FAUCETT: John Faucett has been the topic of more than one post. He is one of many ancestors I would love to meet. [Just to fill in some blanks in his story, if for no other reason!]
John was born in August 1751 in the Greenbrier Valley of Augusta County, Virginia. [Now Greenbrier Co., WV] About 1760, Indians, probably Shawnee, raided the valley. John was taken captive and his mother and siblings killed. He spent several years with the Indians and was adopted into the tribe. John probably had frequent contact with other whites during peaceful interludes while he was with the Indians.
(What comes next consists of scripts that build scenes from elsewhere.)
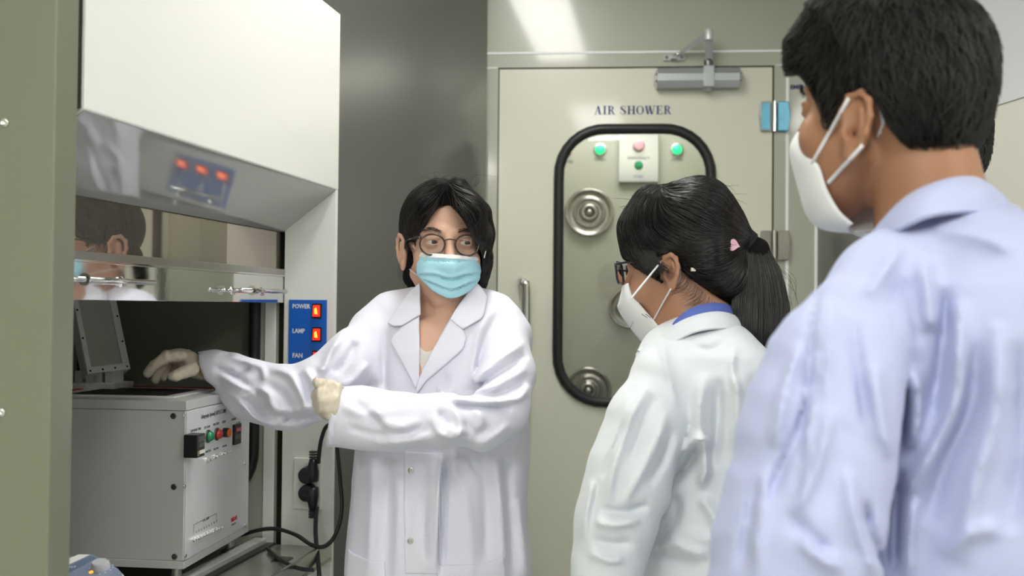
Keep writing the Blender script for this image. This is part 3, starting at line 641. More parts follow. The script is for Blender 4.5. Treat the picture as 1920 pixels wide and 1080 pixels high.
def polysdf(x, y, poly):
    poly = np.array(poly, f4); d = np.full(x.shape, 1e9, f4); ins = np.zeros(x.shape, bool); n = len(poly)
    for i in range(n):
        a, b = poly[i], poly[(i+1) % n]; e = b-a; wx, wy = x-a[0], y-a[1]; t = np.clip((wx*e[0]+wy*e[1])/max(e@e, 1e-9), 0, 1)
        d = np.minimum(d, (wx-t*e[0])**2+(wy-t*e[1])**2)
        c = (a[1] > y) != (b[1] > y)
        with np.errstate(divide='ignore', invalid='ignore'):
            ins ^= c & (x < (b[0]-a[0])*(y-a[1])/(b[1]-a[1])+a[0])
    return np.where(ins, -1, 1)*np.sqrt(d)
def smoothpoly(pts, n=5):
    pts = [Vector((*p, 0)) for p in pts]; N = len(pts); out = []
    for i in range(N):
        p0, p1, p2, p3 = pts[i-1], pts[i], pts[(i+1) % N], pts[(i+2) % N]
        for j in range(n):
            t = j/n; q = .5*((2*p1)+(p2-p0)*t+(2*p0-5*p1+4*p2-p3)*t*t+(3*p1-p0-3*p2+p3)*t**3); out.append((q.x, q.y))
    return out
def prismp(poly, y0, y1, grow=0, sm=True):   # a shape cut along the lines of sight between two depths
    if sm: poly = smoothpoly(poly)
    Y0, Y1 = y0*YK, y1*YK
    c = [P(px, py, y) for px, py in poly for y in (y0, y1)]; lo = [min(q[i] for q in c)-.02 for i in range(3)]; hi = [max(q[i] for q in c)+.02 for i in range(3)]
    def fn(p):
        x, y = npx(p); d = polysdf(x, y, poly)*p[:, 1]/F_PX-grow
        return np.maximum(np.maximum(d, Y0-p[:, 1]), p[:, 1]-Y1).astype(f4)
    return Prim(fn, lo, hi)
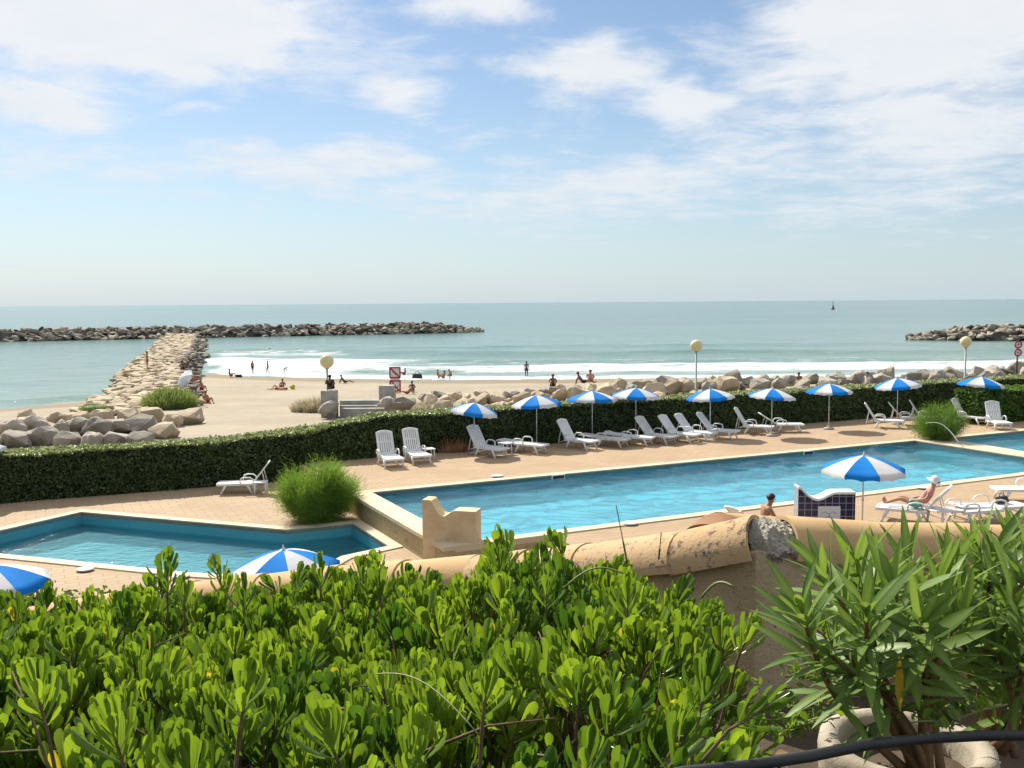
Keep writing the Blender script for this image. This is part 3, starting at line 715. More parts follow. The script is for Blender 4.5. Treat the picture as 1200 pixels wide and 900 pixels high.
# ------------------------------------------------------------------ plants
def rand_dirs(n, zmin=-.2):
    d = rng.normal(size=(n*3, 3)); d = unit(d); d = d[d[:, 2] > zmin]; return d[:n]
LV, LQ, LMID = leaf_base([.12, .42, .5, .05], .12, .2)
LV = [(x, y*.62, z) for x, y, z in LV]
M['hedge'] = leaf_mat('hedge_leaf', (.056, .088, .030), (.125, .17, .058), lit_or_yellow=(.42, .46, .22), trans=.22, rough=.45)  # pale third tone puts sunlight on the hedge top into the leaf colour
M['hedge_core'] = mat('hedge_twigs', (.016, .022, .009), (.010, .013, .006), 1, 6, bump=.5, bdist=.05)
M['hedge_l'] = leaf_mat('bright_hedge_leaf', (.06, .13, .025), (.11, .19, .035), trans=.3, rough=.4)
def hedge(name, base_pts, thick, height, zb, lm, n_per_m2, leaf, label):
    """clipped hedge: lumpy core plus leaves over every face"""
    root = empty(name, base_pts[0], 0, label, 'hedge')
    org = Vector(base_pts[0])
    P = []; Nn = []; TP = []; core = MB()
    for (a, b) in zip(base_pts, base_pts[1:]):
        a = Vector(a); b = Vector(b); L = (b-a).length; d = (b-a)/L; n = Vector((d.y, -d.x, 0)).normalized()   # toward the camera
        dn = np.array(d); nn = np.array(n); a_ = np.array(a)-np.array(org)
        dh = np.array(Vector((d.x, d.y, 0)))
        def face(cnt, kind):
            t = rng.uniform(0, L, cnt); w = rng.uniform(0, 1, cnt)
            base = a_[None]+t[:, None]*dn[None]
            bulge = np.array([.10*mnoise.noise(Vector((q*.55, k*2.2, 0)))+.06*mnoise.noise(Vector((q*1.9, k*5, 3))) for q, k in zip(t, w)])
            if kind == 'f': p = base+nn*(bulge+.02-.10*(w**6))[:, None]+np.array([0, 0, 1])*(w*height)[:, None]; nr = np.tile(nn, (cnt, 1))
            elif kind == 'b': p = base-nn*(thick+bulge)[:, None]+np.array([0, 0, 1])*(w*height)[:, None]; nr = np.tile(-nn, (cnt, 1))
            else: p = base-nn*(thick*w)[:, None]+np.array([0, 0, 1])*(height+bulge*.9)[:, None]; nr = np.tile(np.array([0, 0, 1.]), (cnt, 1))
            p = p-nr*rng.uniform(0, .07, cnt)[:, None]
            P.append(p); Nn.append(nr); TP.append(np.full(cnt, .75 if kind == 't' else 0.)+(w > .93)*.35*(kind != 't'))  # top and upper rim leaves are pushed towards the painted sunlit tone
        face(int(L*height*n_per_m2), 'f'); face(int(L*height*n_per_m2*.3), 'b'); face(int(L*thick*n_per_m2*1.1), 't')
        for e_, pt in ((-1, a), (1, b)):
            cnt = int(thick*height*n_per_m2*.9); q_ = np.array(pt-org); k_ = rng.uniform(0, 1, (cnt, 2))
            P.append(q_+e_*dn*.05-nn*(thick*k_[:, :1])+np.array([0, 0, 1])*(height*k_[:, 1:])); Nn.append(np.tile(e_*dn, (cnt, 1))); TP.append(np.zeros(cnt))
        for w0 in (.0,):
            i0 = a-n*.06-d*.02-org; i1 = b-n*.06+d*.02-org; k0 = i0-n*(thick-.12); k1 = i1-n*(thick-.12)
            up = Vector((0, 0, height-.06)); dn_ = Vector((0, 0, -.1))
            core.hexa([i0+dn_, i1+dn_, k1+dn_, k0+dn_], [i0+up, i1+up, k1+up, k0+up])
    core.build('twig_core', M['hedge_core'], root)
    P = np.concatenate(P); Nn = np.concatenate(Nn); n = len(P)
    TP = np.concatenate(TP); D = unit(Nn*rng.uniform(.1, .8, (n, 1))+rng.normal(size=(n, 3))*.55+np.array([0, 0, .35])); D[TP > .7, 2] *= .5
    up = unit(Nn+rng.normal(size=(n, 3))*.6+np.array([0, 0, .4]))
    V, Q = scatter(LV, LQ, P, D, up, leaf*rng.uniform(.7, 1.35, n))
    rnd = np.repeat(np.clip(rng.normal(.35, .28, n), 0, 1)+TP*rng.uniform(.5, 2.9, n), len(LV))
    npmesh('foliage', V, Q, lm, root, {'rnd': rnd})
    return root
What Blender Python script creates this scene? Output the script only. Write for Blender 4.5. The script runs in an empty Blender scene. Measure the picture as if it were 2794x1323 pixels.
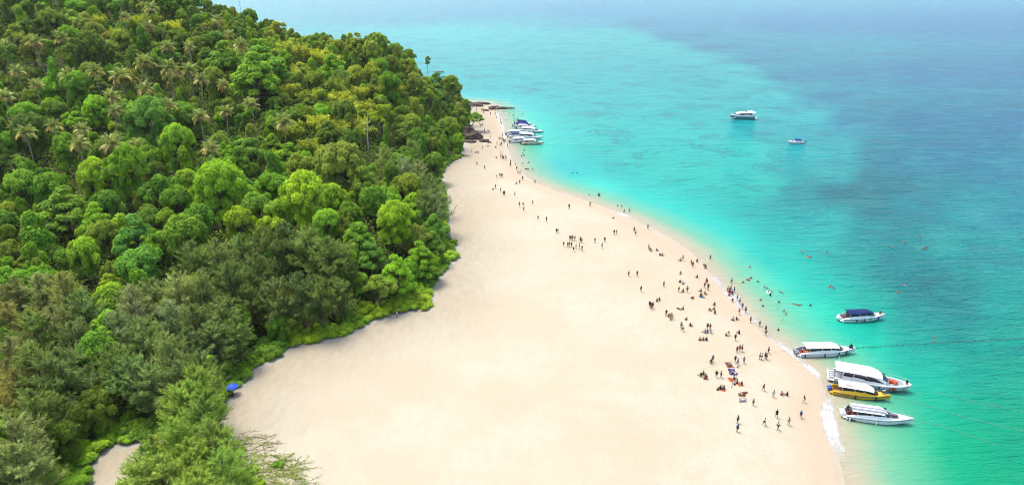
import bpy, bmesh, math, random
import numpy as np
from mathutils import Vector, Matrix

# ------------------------------------------------------------------ camera
scene = bpy.context.scene
COL = scene.collection
F_PX, CX, CY = 1900.0, 1397.0, 661.5          # focal length and centre in photograph pixels (2794 wide)
PITCH = math.radians(22.1)
CAM_H = 86.0
cam_d = bpy.data.cameras.new('camera')
cam = bpy.data.objects.new('camera', cam_d)
COL.objects.link(cam)
cam_d.sensor_fit = 'HORIZONTAL'
cam_d.sensor_width = 36.0
cam_d.lens = F_PX * 36.0 / 2794.0
cam_d.clip_start = 1.0
cam_d.clip_end = 40000.0
cam.location = (0, 0, CAM_H)
cam.rotation_euler = (math.pi / 2 - PITCH, 0, 0)
scene.camera = cam

# ------------------------------------------------------------------ world and sun
SUN_EL, SUN_AZ = math.radians(66), math.radians(-50)      # azimuth measured from +Y towards +X
world = bpy.data.worlds.new('World')
scene.world = world
world.use_nodes = True
wn = world.node_tree.nodes
wl = world.node_tree.links
wn.clear()
w_out = wn.new('ShaderNodeOutputWorld')
w_bg = wn.new('ShaderNodeBackground')
w_sky = wn.new('ShaderNodeTexSky')
w_sky.sky_type = 'NISHITA'
w_sky.sun_disc = False
w_sky.sun_elevation = SUN_EL
w_sky.sun_rotation = SUN_AZ
w_sky.air_density = 1.0
w_sky.dust_density = 4.0
w_sky.ozone_density = 1.0
w_bg.inputs['Strength'].default_value = 0.15
wl.new(w_sky.outputs[0], w_bg.inputs['Color'])
wl.new(w_bg.outputs[0], w_out.inputs['Surface'])

sun_d = bpy.data.lights.new('sun', 'SUN')
sun_d.energy = 1.5
sun_d.angle = math.radians(24.0)
sun_d.color = (1.0, 0.95, 0.87)
sun = bpy.data.objects.new('sun', sun_d)
COL.objects.link(sun)
sd = Vector((math.sin(SUN_AZ) * math.cos(SUN_EL), math.cos(SUN_AZ) * math.cos(SUN_EL), math.sin(SUN_EL)))
sun.rotation_euler = (-sd).to_track_quat('-Z', 'Y').to_euler()
sun.location = (0, 0, 300)

scene.view_settings.view_transform = 'Standard'
scene.view_settings.look = 'None'
scene.view_settings.exposure = 1.6
scene.view_settings.gamma = 1.0
scene.view_settings.use_curve_mapping = False
cy = scene.cycles
cy.max_bounces = 6
cy.diffuse_bounces = 3
cy.glossy_bounces = 2
cy.transmission_bounces = 2
cy.transparent_max_bounces = 8
cy.volume_bounces = 0
cy.caustics_reflective = False
cy.caustics_refractive = False
cy.use_denoising = True
cy.pixel_filter_type = 'BLACKMAN_HARRIS'
cy.filter_width = 1.05

# ------------------------------------------------------------------ helpers
rng = np.random.default_rng(7)
random.seed(7)
SP, CP = math.sin(PITCH), math.cos(PITCH)
DS = 2794.0 / 2576.0                               # overview units -> photograph pixels

def ray(u, v):
    r, up = (u - CX) / F_PX, -(v - CY) / F_PX
    return np.array([r, CP + up * SP, -SP + up * CP])

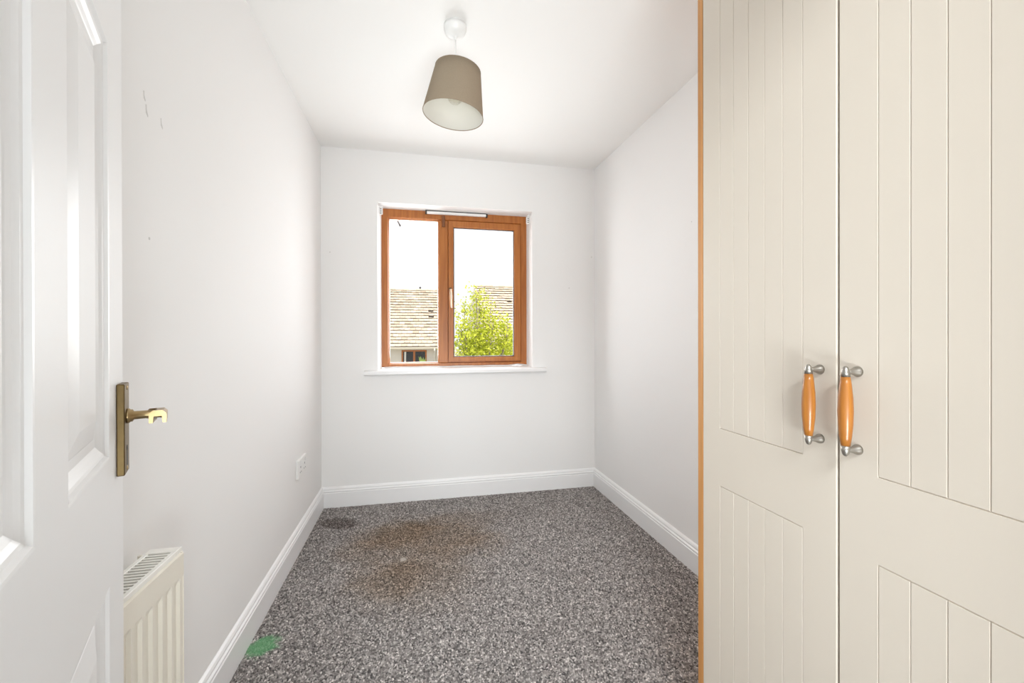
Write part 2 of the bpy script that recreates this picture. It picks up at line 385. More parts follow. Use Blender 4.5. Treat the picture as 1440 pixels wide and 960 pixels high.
# small chips and nail holes in the plaster
def chip(parent, c, ax, pts):
    b = MB(); c = Vector(c)
    if ax == 'x': vs = [c + Vector((0, u, v)) for u, v in pts]; t = Vector((.0005, 0, 0))
    elif ax == '-x': vs = [c + Vector((0, u, v)) for u, v in pts]; t = Vector((-.0012, 0, 0))
    else: vs = [c + Vector((u, 0, v)) for u, v in pts]; t = Vector((0, -.0012, 0))
    b.rings([[p - t for p in vs], [p + t for p in vs]], True, False, True, True)
    return obj('plaster_chip', b, M['chip'], parent)
for (y, z, k) in ((1.171, 1.712, 1), (1.180, 1.682, 1.2), (1.240, 1.680, 1.1)):
    pts = [(-.004 * k, .011 * k), (-.0015 * k, .012 * k), (-.001 * k, .002 * k), (.004 * k, -.008 * k), (.003 * k, -.011 * k), (-.0025 * k, -.005 * k)]
    chip(wl, (XL, y, z), 'x', pts)
hole = [(-.003, 0), (-.001, .0035), (.003, .002), (.0025, -.003), (-.001, -.0035)]
chip(wl, (XL, 1.188, 1.381), 'x', hole)
for (x, z) in ((1.105, 1.497), (-.612 + .04, 1.70), (1.285, 1.735)): chip(wbk, (x, YB, z), 'y', [(u * 1.3, v * 1.3) for u, v in hole])
chip(wr_, (XR, 1.86, 1.70), '-x', hole)

# ------------------------------------------------------------------ window
def frame_boxes(b, x0, x1, z0, z1, wl_, wr2, wb2, wt2, y0, y1, c=.003):
    """four mitred bars"""
    def bar(q): b.add(q[0], [(0, 1, 2, 3), (4, 7, 6, 5), (0, 4, 5, 1), (1, 5, 6, 2), (2, 6, 7, 3), (3, 7, 4, 0)])
    O = [(x0, z0), (x1, z0), (x1, z1), (x0, z1)]; I = [(x0 + wl_, z0 + wb2), (x1 - wr2, z0 + wb2), (x1 - wr2, z1 - wt2), (x0 + wl_, z1 - wt2)]
    def shrink(p, q, k): return (p[0] + (q[0] - p[0]) * k, p[1] + (q[1] - p[1]) * k)
    for k in range(4):
        o0, o1, i0, i1 = O[k], O[(k + 1) % 4], I[k], I[(k + 1) % 4]
        a, b2, c2, d2 = o0, o1, i1, i0
        ic0, ic1 = shrink(i0, o0, .14), shrink(i1, o1, .14)       # chamfer on the inside edge
        vs = [(p[0], y0, p[1]) for p in (o0, o1, ic1, ic0)] + [(p[0], y0 + .012, p[1]) for p in (i1, i0)] + [(p[0], y1, p[1]) for p in (o0, o1, i1, i0)]
        b.add(vs, [(0, 1, 2, 3), (3, 2, 4, 5), (5, 4, 8, 9), (0, 6, 7, 1), (6, 9, 8, 7), (0, 3, 5, 9, 6), (1, 7, 8, 4, 2)])
b = MB()
frame_boxes(b, FX0, FX1, FZ0, FZ1, .052, .055, .027, .064, FY, FY + .06)
frame_boxes(b, .2125, .7545, .9440, 1.9770, .030, .042, .030, .040, FY + .013, FY + .055)
win = tag(obj('window_1', b, M['frame'], None, (0, 0, 0)), 'golden oak effect two-light window frame in the end wall', 'window', None, 'structure')
obj('mullion', MB().box(.1465, .2135, FY + .0005, FY + .0595, FZ0 + .026, FZ1 - .063, .003), M['frame'], win)
b = MB(); frame_boxes(b, FX0 + .051, .1475, FZ0 + .026, FZ1 - .063, .006, .006, .006, .006, FY + .02, FY + .05); obj('glazing_bead', b, M['frame'], win)
obj('pane', MB().box(FX0 + .053, .146, FY + .03, FY + .036, FZ0 + .028, FZ1 - .065), M['glass'], win)
sash = MB(); frame_boxes(sash, .2165, .7505, .9555, 1.9745, .038, .050, .034, .050, FY - .014, FY + .012)
sash = obj('sash', sash, M['frame'], win)
obj('pane', MB().box(.252, .703, FY + .001, FY + .006, .987, 1.927), M['glass'], sash)
b = MB(); frame_boxes(b, .2535, .7015, .9885, 1.9255, .005, .005, .005, .005, FY - .007, FY + .001); obj('gasket', b, M['grey'], sash)
# sash handle: oval base and a tilted lever
b = MB(); b.box(.2215, .2365, FY - .022, FY - .011, 1.435, 1.490, .003)
obj('handle_base', b, M['dark'], sash)
b = MB(); b.lathe((.229, FY - .020, 1.470), (0, -1, 0), [(0, .007), (.014, .0065), (.018, .007)], 12)
b.tube([(.229, FY - .036, 1.480), (.2295, FY - .040, 1.455), (.231, FY - .042, 1.40), (.233, FY - .040, 1.352), (.2335, FY - .038, 1.340)], [.006, .0085, .008, .007, .004], 10)
tag(obj('sash_handle', b, mat('pale_gold_lever', (0.80, 0.62, 0.46), 0.35, .6, bump=(200, .03, .0004)), sash), 'pale pinkish gold lever')
# trickle vent above the mullion
b = MB(); b.box(.062, .492, FY - .022, FY, 2.0165, 2.0355, .003)
tv = tag(obj('trickle_vent', b, M['pvc'], win), 'white slim vent with dark ends')
b = MB(); b.box(.052, .063, FY - .024, FY, 2.0140, 2.0395, .002); obj('end_cap', b, M['dark'], tv)
b = MB(); b.box(.491, .502, FY - .024, FY, 2.0120, 2.0375, .002); obj('end_cap', b, M['dark'], tv)
b = MB(); b.box(.063, .491, FY - .020, FY, 2.0345, 2.0395); obj('vent_slot', b, M['dark'], tv)
obj('stay_block', MB().box(.170, .1925, FY - .014, FY + .002, 1.930, 2.010, .003), wood('brown_block', (.16, .055, .018), (.22, .08, .025)), win)
b = MB(); b.tube([(-.150, FY + .075, 1.99), (-.142, FY + .072, 1.972), (-.128, FY + .070, 1.945)], [.0035, .004, .0045], 8); b.tube([(-.130, FY + .070, 1.949), (-.123, FY + .069, 1.936)], [.006, .0065], 8)
tag(obj('cable_end', b, M['grey'], win), 'short grey cable end hanging outside the pane')
# sill board and the lump of sealant at its corner
b = MB()
sp = [(0, .0285), (-.036, .0285), (-.0395, .026), (-.041, .020), (-.041, .006), (-.039, .002), (-.035, 0), (0, 0)]
b.rings([[(-.3555, YB + o, .8775 + z) for o, z in sp], [(.916, YB + o, .8775 + z) for o, z in sp]], True, False, True, True)
b.box(WX0 + .002, WX1 - .002, YB - .002, FY + .03, .884, .9063)
tag(obj('window_sill', b, M['gloss'], win), 'white painted window board with rounded nose')
b = MB(); pts = []
for k in range(15):
    x = FX0 + .02 + k / 14 * (FX1 - FX0 - .02); pts.append((x, FY - .003, .9185 + .0012 * math.sin(k * 2.1) + (.006 if k == 13 else 0)))
b.tube(pts, [.0045 + .0012 * (k % 3) for k in range(15)], 6); obj('sealant_bead', b, M['gloss'], win)
b = MB(); frame_boxes(b, -.70, 1.10, .30, 2.0, .06, .06, .06, .06, -2.19, -2.12)  # landing window, unseen, added as a daylight source
win2 = tag(obj('added_landing_window', b, M['frame'], None, (0, 0, 0)), 'golden oak effect window added to the unseen landing for light', 'window', None, 'structure')
obj('pane', MB().box(-.645, 1.045, -2.158, -2.152, .355, 1.945), M['glass'], win2)
# old blind brackets in the top corners of the reveal
for (x0, x1, z0, z1, lab) in ((-.2655, -.2375, 1.982, 2.034, 'white blind bracket in the top left corner of the window recess'), (.7875, .8165, 1.974, 2.026, 'white blind bracket in the top right corner of the window recess')):
    y0 = YB + .022
    root = empty('blind_bracket', ((x0 + x1) / 2, y0, z0), lab, 'bracket', 'old blind brackets')
    b = MB(); b.box(x0, x1, y0 + .028, y0 + .032, z0, z1, .001); xs = x0 if x0 < 0 else x1 - .003
    b.box(xs, xs + .003, y0, y0 + .030, z0, z1, .001); b.box(x0, x1, y0, y0 + .032, z1 - .003, z1 + .001)
    obj('plate', b, M['pvc'], root)
    for k in range(3):
        b = MB(); b.box((x0 + x1) / 2 - .005, (x0 + x1) / 2 + .006, y0 + .0262, y0 + .029, z0 + .008 + k * .014, z0 + .013 + k * .014); obj('slot', b, M['grey'], root)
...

Versions vary as to how John returned to his people, but young Faucett was back among the whites by the early 1770s.
John was living near Beeson's Town about 12 miles from the Old Redstone Fort in when he was called into service with the Pennsylvania militia in 1777. He would serve six tours of duty as a "ranger and spy" on the western Pennsylvania, northern Virginia and eastern Ohio Territory frontier. In May or June of 1780 or 1781, while serving under Captain Pierce, John saw his first and only assignment to Virginia Regulars.
After the war, John turned to farming in Washington Co., PA. By 1797, John decided it was time to move on west. Faucett and his wife, Eve Fry, traveled overland to the Ohio River and began the trek along the river to Cincinnati, Ohio. Son Joseph was born along the way. The Faucetts settled north of Cincinnati in what would become Warren County. John saw his family grow and four of his children marry in Ohio. It was time to move again in the 1820s. John purchased two tracts of central Indiana land in 1823 and moved the family west the next year.
One tract was in Marion County, while the other was in newly formed Hendricks County. John settled in Marion and deeded the other to Joseph and his two sons-in-law. Family social activities seemed to have taken place in Hendricks County. The Faucetts attended church at Shiloh Methodist Church and several of them were buried in the church cemetery.
John and son David farmed the Marion Co. land until John's death in 1838.